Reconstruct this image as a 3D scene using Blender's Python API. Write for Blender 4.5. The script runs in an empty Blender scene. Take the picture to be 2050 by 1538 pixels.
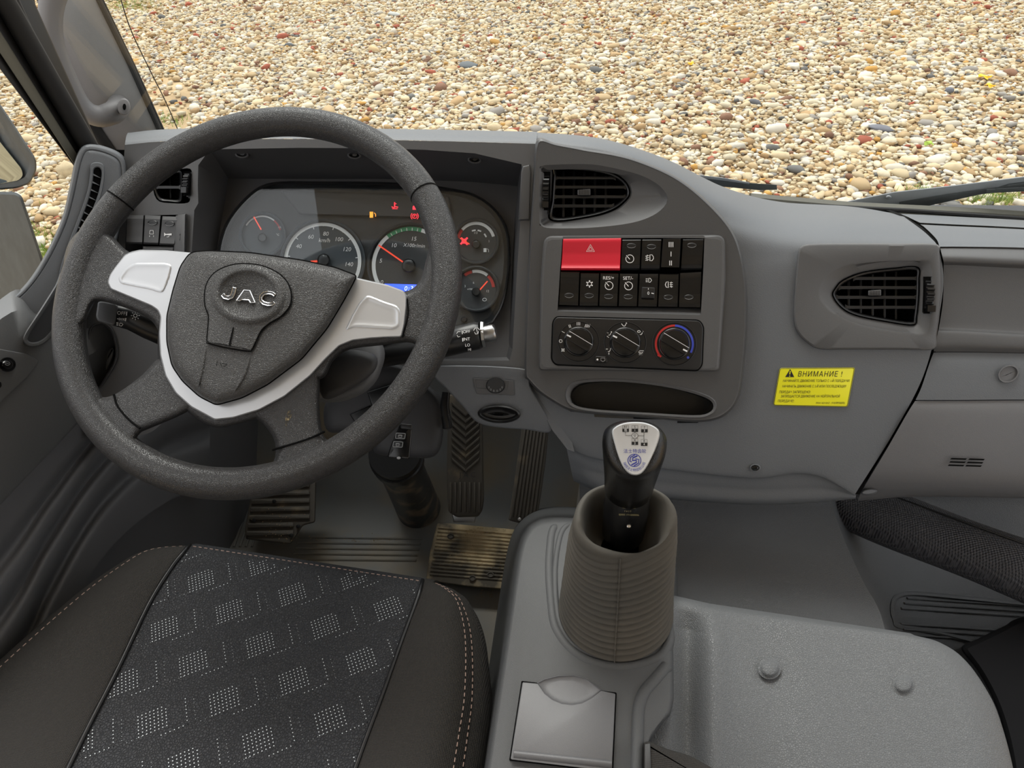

* * *

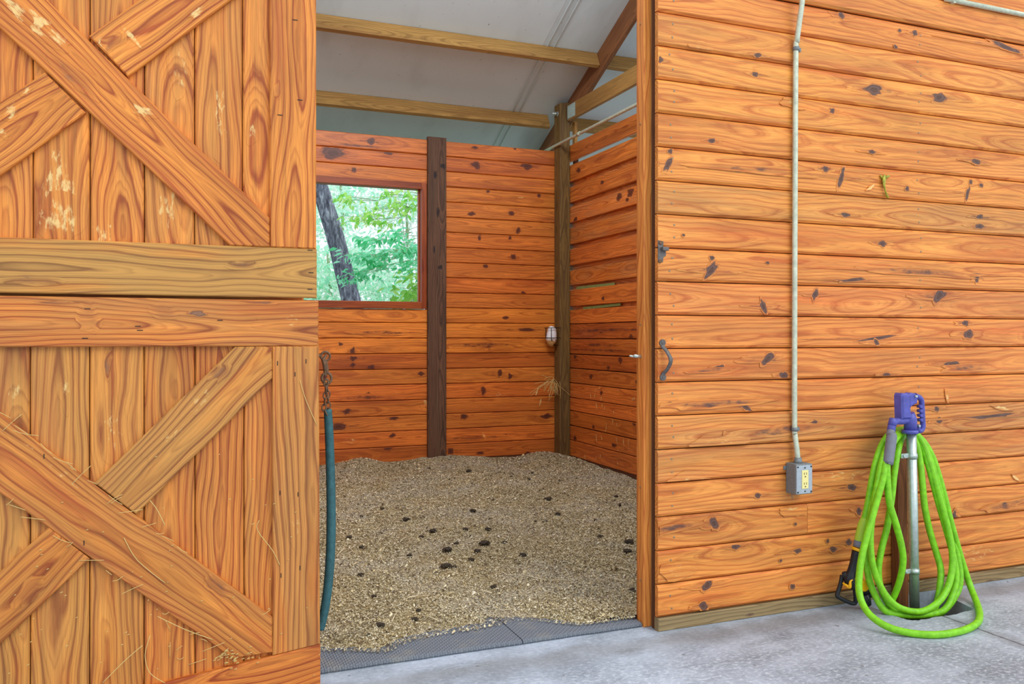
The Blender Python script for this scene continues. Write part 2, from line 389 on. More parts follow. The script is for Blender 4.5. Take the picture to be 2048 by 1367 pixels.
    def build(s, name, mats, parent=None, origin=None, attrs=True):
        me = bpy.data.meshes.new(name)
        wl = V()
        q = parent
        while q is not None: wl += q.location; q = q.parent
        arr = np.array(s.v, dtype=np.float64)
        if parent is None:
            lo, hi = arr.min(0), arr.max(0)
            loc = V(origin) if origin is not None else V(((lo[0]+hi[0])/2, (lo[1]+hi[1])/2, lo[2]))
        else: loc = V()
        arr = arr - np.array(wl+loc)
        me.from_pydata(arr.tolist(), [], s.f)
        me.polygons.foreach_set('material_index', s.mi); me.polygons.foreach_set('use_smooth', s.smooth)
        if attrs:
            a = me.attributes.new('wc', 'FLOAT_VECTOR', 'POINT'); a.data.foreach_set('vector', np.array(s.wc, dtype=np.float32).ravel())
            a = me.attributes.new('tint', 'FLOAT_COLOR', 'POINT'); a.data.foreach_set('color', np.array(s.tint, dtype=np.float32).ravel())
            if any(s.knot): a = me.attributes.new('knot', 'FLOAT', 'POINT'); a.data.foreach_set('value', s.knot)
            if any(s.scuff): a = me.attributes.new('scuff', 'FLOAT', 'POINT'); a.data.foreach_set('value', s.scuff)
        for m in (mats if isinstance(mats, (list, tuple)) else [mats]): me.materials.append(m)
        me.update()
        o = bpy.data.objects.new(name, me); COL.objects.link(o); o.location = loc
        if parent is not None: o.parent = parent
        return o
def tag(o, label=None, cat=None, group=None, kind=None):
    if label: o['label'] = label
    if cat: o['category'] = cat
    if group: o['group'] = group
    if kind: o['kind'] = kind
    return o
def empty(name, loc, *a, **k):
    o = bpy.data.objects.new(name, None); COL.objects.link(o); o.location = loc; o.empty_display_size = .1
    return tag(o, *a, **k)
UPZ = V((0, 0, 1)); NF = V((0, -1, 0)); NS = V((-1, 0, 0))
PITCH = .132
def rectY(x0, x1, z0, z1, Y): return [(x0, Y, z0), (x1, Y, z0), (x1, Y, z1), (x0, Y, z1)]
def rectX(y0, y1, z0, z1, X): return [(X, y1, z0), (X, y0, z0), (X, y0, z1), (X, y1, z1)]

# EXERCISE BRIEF
In the records above, locate the lines holding the word "pixels". Copy each of them.

# RESPONSE
Reconstruct this image as a 3D scene using Blender's Python API. Write for Blender 4.5. The script runs in an empty Blender scene. Take the picture to be 2050 by 1538 pixels.
The Blender Python script for this scene continues. Write part 2, from line 389 on. More parts follow. The script is for Blender 4.5. Take the picture to be 2048 by 1367 pixels.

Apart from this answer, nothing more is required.